Camminando un po’ soprappensiero lungo le antiche strade consuete ai nostri passi, c’imbattiamo a volte in toponimi incapaci di parlare ancora alla mente ed al cuore, logorati come sono dall’usura del tempo o dall’incuria dei cittadini.
Chi scenda lungo la pennina di piazza, ed ancor più chi sale con il respiro conto e il passo lento, s’imbatterà nella targa che indica Largo Alfani: la damnatio memoriæ fu giustamente decretata per i membri di questo potente casato, quando tentò di tramutare in signoria il comune reatino, ma certo con minore legittimità furono distrutte le solide case Alfani quando negli anni ’30 del secolo passato fu decisa la costruzione della massiccia torre civica in travertino, monumento razionalista della nuova dignità raggiunta da Rieti, capoluogo di provincia.

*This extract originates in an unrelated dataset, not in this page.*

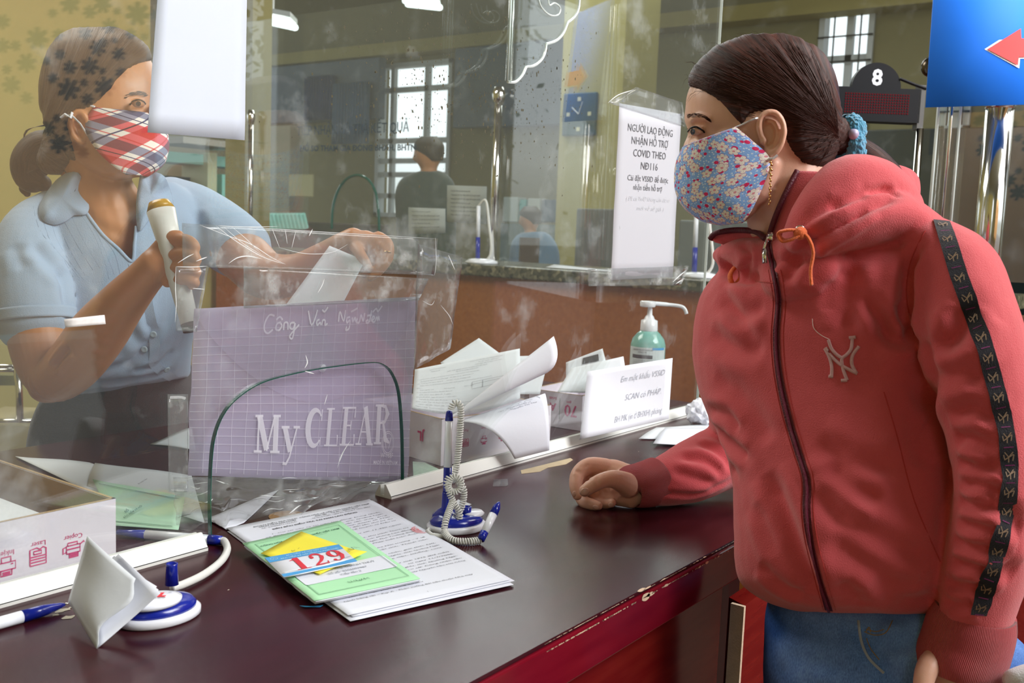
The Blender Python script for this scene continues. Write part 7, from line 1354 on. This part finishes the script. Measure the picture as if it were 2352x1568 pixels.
keep = [f for f in sf_ if not any(ins[i] or topm[i] for i in f)]; used = sorted({i for f in keep for i in f}); mp = {i: k for k, i in enumerate(used)}
BL = nmesh('blouse', sc_[used], [tuple(mp[i] for i in f) for f in keep], m_bl, CLK); md = BL.modifiers.new('s', 'SOLIDIFY'); md.thickness = .0022; md.offset = 0; st_ = bvh(sc_, sf_)
def on(px, py, lift=.002):
    h, _ = cast(st_, px, py, lift); return h
# collar, placket, pleats, buttons, sleeve hems
mb = MB(); n = 14
co1 = [(150, 400), (122, 420), (96, 462), (92, 486), (100, 506), (124, 515), (148, 508), (166, 494), (190, 490), (200, 486), (194, 450), (184, 420), (168, 398)]
def flat_patch(name, pts, lift, mt, th=.003):
    v = [];
    for p in pts:
        h, n_ = cast(st_, p[0], p[1], lift)
        if h is None: h, n_ = cast(ctb, p[0], p[1], lift + .004)
        if h is not None: v.append(h - FF * .002)
    c = sum(v, V()) / len(v) - FF * .004; k = len(v); bk = [p + FF * th for p in v] + [c + FF * th]; o = mesh(name, v + [c] + bk, [((i + 1) % k, i, k) for i in range(k)] + [(i + k + 1, (i + 1) % k + k + 1, 2 * k + 1) for i in range(k)] + [(i, (i + 1) % k, (i + 1) % k + k + 1, i + k + 1) for i in range(k)], mt, CLK, False); return o
def collar(pts, c, k=3, th=.003):
    q = [P(*p) for p in catmull(pts + pts[:1], k)[:-1]]; n = len(q); c = P(*c); bk = [p + FF * th for p in q] + [c + FF * th]; r1 = [c.lerp(p, .6) - FF * .004 for p in q]
    v = q + r1 + [c - FF * .006] + bk; f = [(i, (i + 1) % n, n + (i + 1) % n, n + i) for i in range(n)] + [(n + i, n + (i + 1) % n, 2 * n) for i in range(n)] + [(2 * n + 1 + i, 3 * n + 1, 2 * n + 1 + (i + 1) % n) for i in range(n)] + [(i, 2 * n + 1 + i, 2 * n + 1 + (i + 1) % n, (i + 1) % n) for i in range(n)]
    mesh('collar', v, f, m_bl, CLK, True)
def W_(x, y):
    h = cast(st_, x, y)[0] or cast(ctb, x, y)[0]; return (h - C0).dot(FF) - .006 if h else 1.54
collar([(x, y, 0) if 0 else (x, y, min(W_(x, y), 1.53)) for x, y in [(150, 398), (128, 414), (104, 446), (90, 476), (96, 504), (122, 516), (150, 508), (170, 494), (196, 492), (204, 470), (196, 430), (178, 396)]], (146, 456, min(W_(146, 456), 1.515)))
collar([(x, y, min(W_(x, y), 1.60)) for x, y in [(322, 398), (350, 394), (376, 404), (390, 436), (396, 474), (366, 480), (340, 506), (318, 530), (312, 470)]], (350, 450, min(W_(350, 450), 1.575)))
mb = MB(); 
ribbon_mb(mb, st_, [(306, 602), (330, 660), (348, 740), (356, 790), (352, 830), (372, 852), (398, 868)], .016, .0018, 6); mb.build('button_placket', fabric('placket cloth', (.40, .51, .66), 600, .3), CLK, True)
mb = MB()
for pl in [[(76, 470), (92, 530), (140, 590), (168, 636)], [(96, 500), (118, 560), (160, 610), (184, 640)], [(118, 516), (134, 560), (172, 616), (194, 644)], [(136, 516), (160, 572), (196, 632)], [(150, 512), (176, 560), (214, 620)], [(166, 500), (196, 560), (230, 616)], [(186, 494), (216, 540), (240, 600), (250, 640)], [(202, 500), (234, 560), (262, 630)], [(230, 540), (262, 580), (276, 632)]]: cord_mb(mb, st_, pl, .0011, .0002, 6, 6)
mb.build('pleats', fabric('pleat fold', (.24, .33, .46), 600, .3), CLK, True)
for px, py in [(353, 766), (333, 801), (381, 846)]:
    h, n_ = cast(st_, px, py, .0025)
    if h: MB().lathe([(.0052, 0), (.0056, .0012), (.004, .0020), (.002, .0012)], h, n_, 18).build('button', mat('pale shell button', (.45, .56, .62), .25), CLK, True)
v, f = limb([(77, 712, 1.493, 88, .0585), (79, 738, 1.492, 87, .058)], 4, 40, False); o = mesh('sleeve_hem', v, f[:-80], m_bl, CLK, True); o.modifiers.new('s', 'SOLIDIFY').thickness = .002
pv2 = [(196, 486), (234, 537), (270, 570), (303, 600), (309, 560), (313, 520)]
mb = MB(); cord_mb(mb, st_, pv2, .0028, .0004, 6, 8); mb.build('neckline_trim', m_bl, CLK, True)
# skirt
kc, kf, kn = fuse([slab([(140, 870, 1.74, 440, 835, 1.77, .105), (95, 930, 1.83, 445, 900, 1.87, .13), (70, 1040, 1.94, 450, 1010, 1.97, .13), (70, 1300, 2.02, 440, 1300, 2.04, .13), (90, 1700, 2.05, 420, 1700, 2.07, .13)], 4, 30)], .008, 4)
nmesh('skirt', kc, kf, fabric('black skirt cloth', (.012, .012, .018), 500), CLK)
MB().tube([P(889 + 9 * math.cos(a) , 582 + 5 * math.sin(a), 1.428 + .006 * math.sin(a)) for a in [i * .5236 for i in range(13)]], .0011, 6, cap=False).build('finger_ring', MATS['gold'], CLK, True)
# what she holds
tb0, tb1 = P(370, 484, 1.312), P(436, 742, 1.300)
t = thing('white_tube', tb1, 'white tube with a dark end gripped in the clerk fist', 'tube'); MB().tube([tb0, along(tb0, tb1, .25), tb1], [.0185, .0155, .0115], 24).build('tube_barrel', mat('white satin plastic', (.72, .70, .66), .3), t, True)
MB().tube([along(tb0, tb1, -.08), along(tb0, tb1, .0)], [.0130, .0185], 24).build('amber_cap', mat('amber cap', (.50, .28, .02), .25), t, True); MB().tube([tb1, along(tb0, tb1, 1.07)], [.0118, .0110], 20).build('dark_end', m_black, t, True)
o, S = psheet('paper_slip', (757, 564, 1.430), (838, 598, 1.412), (775, 720, 1.385), (652, 706, 1.392), m_white, 'white paper slip held in the clerk outstretched hand', 'paper', .012, 14)
# --------------------------------------------------------------- people far behind the glass
def far_person(label, w, hx, hy, hr, sh, m_top, hairm, turn=1, name='person'):
    """small seated or standing figure: hx,hy head centre and hr head radius in photo pixels, sh = shoulder rows"""
    b = P(hx, sh[-1][2] if len(sh[-1]) > 2 else sh[-1][1], w); t = thing(name, (b.x, b.y, 0), label, 'person')
    s = hr / 40.; pcs = [slab([(hx - hr * .55, hy - hr * 1.05, w, hx + hr * .55, hy - hr * 1.05, w, .05 * 1), (hx - hr, hy - hr * .2, w, hx + hr, hy - hr * .2, w, .085), (hx - hr * .85, hy + hr * .5, w, hx + hr * .8, hy + hr * .5, w, .075), (hx - hr * .5, hy + hr * 1.1, w, hx + hr * .5, hy + hr * 1.1, w, .05)], 4, 20), limb([(hx, hy + hr * .7, w, hr * .5, .05), (hx, hy + hr * 1.9, w, hr * .6, .06)], 4, 14), ball(hx - turn * hr * .95, hy + hr * .35, w, hr * .18, hr * .22, .02, 8)]
    pcs += [slab([(a + 6, y + 4, w, b_ - 6, y + 4, w, .07) for a, b_, y in sh], 3, 18)]
    c, f, n_ = fuse(pcs, .012, 3); nmesh('body', c, f, m_skin2, t)
    c, f, n_ = fuse([slab([(a, y, w, b_, y, w, .12) for a, b_, y in sh], 4, 26)], .014, 4); c = c + n_ * (.006 * snoise(c, 9.)[:, None]); nmesh('top', c, f, m_top, t)
    v, f = slab([(hx - hr * .55, hy - hr * 1.15, w, hx + hr * .55, hy - hr * 1.15, w, .06), (hx - hr * 1.0, hy - hr * .6, w, hx + hr * 1.0, hy - hr * .6, w, .10), (hx - hr * (1.05 if turn < 0 else .8), hy - hr * .1, w, hx + hr * (1.05 if turn > 0 else .8), hy - hr * .1, w, .10), (hx - hr * (.95 if turn < 0 else .0), hy + hr * .5, w, hx + hr * (.95 if turn > 0 else .0), hy + hr * .5, w, .08)], 5, 26); mesh('hair', v, f, hairm, t, True, [(i % 26 / 26, .1) for i in range(len(v))]); return t
far_person('dark haired person in a pale blue shirt seated beyond the granite counter', 6.2, 1218, 502, 25, [(1200, 1250, 532), (1178, 1272, 550), (1170, 1285, 590), (1176, 1284, 700), (1190, 1270, 1018)], fabric('far pale blue shirt', (.12, .22, .34)), m_hair2)
far_person('person in dark grey green clothes standing before the bright window with back turned', 5.4, 985, 352, 34, [(960, 1012, 392), (918, 1040, 415), (908, 1050, 470), (915, 1045, 600), (925, 1035, 900), (940, 1025, 1096)], fabric('far dark grey green cloth', (.055, .075, .065)), m_hair2)
t = thing('office_chair', P(1220, 640, 6.0), 'dark brown chair in front of the seated person in the far pale blue shirt', 'chair'); a = P(1196, 545, 5.72); b_ = P(1240, 545, 5.72); MB().obox(V((a.x, a.y, .5)), V((b_.x - a.x, b_.y - a.y, 0)), V((.03, .03, 0)), V((0, 0, a.z - .5))).build('backrest', mat('dark brown leather', (.05, .02, .012), .4), t); MB().obox(V((a.x, a.y, .42)), V((b_.x - a.x, b_.y - a.y, 0)), V((.13, .10, 0)), V((0, 0, .08))).build('seat', MATS['dark brown leather'], t)
for u in (0, 1):
    for v_ in (0, 1): q_ = V((a.x, a.y, 0)) + V((b_.x - a.x, b_.y - a.y, 0)) * u + V((.11, .08, 0)) * v_; MB().tube([q_, q_ + V((0, 0, .43))], .015, 8).build('leg', m_black, t)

Nel corso del XIV secolo, il capostipite Cecco Alfani aveva esercitato un ruolo politico-amministrativo di prim’ordine aderendo al progetto di restaurazione dell’autorità pontificia perseguito dal cardinale Albornoz al tempo della cattività avignonese. Gregorio XI ricompensò l’atto di obbedienza mantenendo alla città gli antichi privilegi fiscali.
Ma una generazione più tardi i figli di Cecco - Rinaldo, castellano della rocca di Monte Calvo, Giannandrea Abate di Sant’Eleuterio, Ludovico vescovo di Rieti - si trovarono a rivestire ruoli chiave nella vita cittadina, tanto da intraprendere un’autonoma politica tesa a modificare gli assetti istituzionali del libero comune: il 9 febbraio 1397, una congiura pose fine all’ambizioso progetto aggredendo i due ecclesiastici di casa Alfani impegnati in una celebrazione liturgica nella chiesa di Santa Maria del Popolo a Cittaducale. Il vescovo Ludovico restò ucciso, l’abate Giannandrea fu gravemente ferito. Rinaldo, scampato all’agguato, mise a ferro e fuoco la città prima di asserragliarsi a Monte Calvo, mentre papa Bonifacio IX richiamò da L’Aquila il patrizio reatino Ludovico Cichi Cola de Teodonari (1397-1436) nominandolo vescovo della città natale.La violenta reazione di Rinaldo non bastò a mantenere il potere nelle sue mani: sconfitto dalle milizie cittadine, fu esiliato con gli altri suoi familiari, costretto a rinunciare per sempre al suo ambizioso progetto.
Le case Alfani, che all’inizio della Pennina di San Giovanni circoscrivevano a settentrione la piazza sommitale dell’arce, furono sottoposte a sequestro e destinate ad accogliere le magistrature civili, fino ad allora situate nella duecentesca platea Leonis affinché fosse evidente a ciascuno che il potere era e restava salda espressione della comunità. Questa azione dall’eloquente forza simbolica comportò dunque il riassetto dello spazio urbano, con il rapido abbandono degli edifici pubblici della piazza del Leone a vantaggio dell’area sovrastante fatta segno a nuovi interventi di costruzione.
Il fallimento dell’ambizioso progetto di affermazione politica determinò in breve il riassetto degli spazi urbani, restituendo all’antica arce sabino-romana il ruolo egemone a cui aveva rinunciato al tempo dell’allargo di metà Duecento, quando i palazzi del potere erano stati edificati ai margini della piazza del Leone. In tempi recentissimi, l’area retrostante al palazzo del Comune - unica traccia del passaggio degli Alfani nella storia reatina - si è ridotta ad uno scomodo parcheggio.
Per quanto possa essere dura la condanna meritata da questi protagonisti orgogliosi del nostro passato civico, riscattiamone almeno la memoria storica: in fondo, la loro idea di città corrispose allo spirito di un’epoca che proprio nell’organizzazione signorile seppe promuovere la cultura del rinascimento.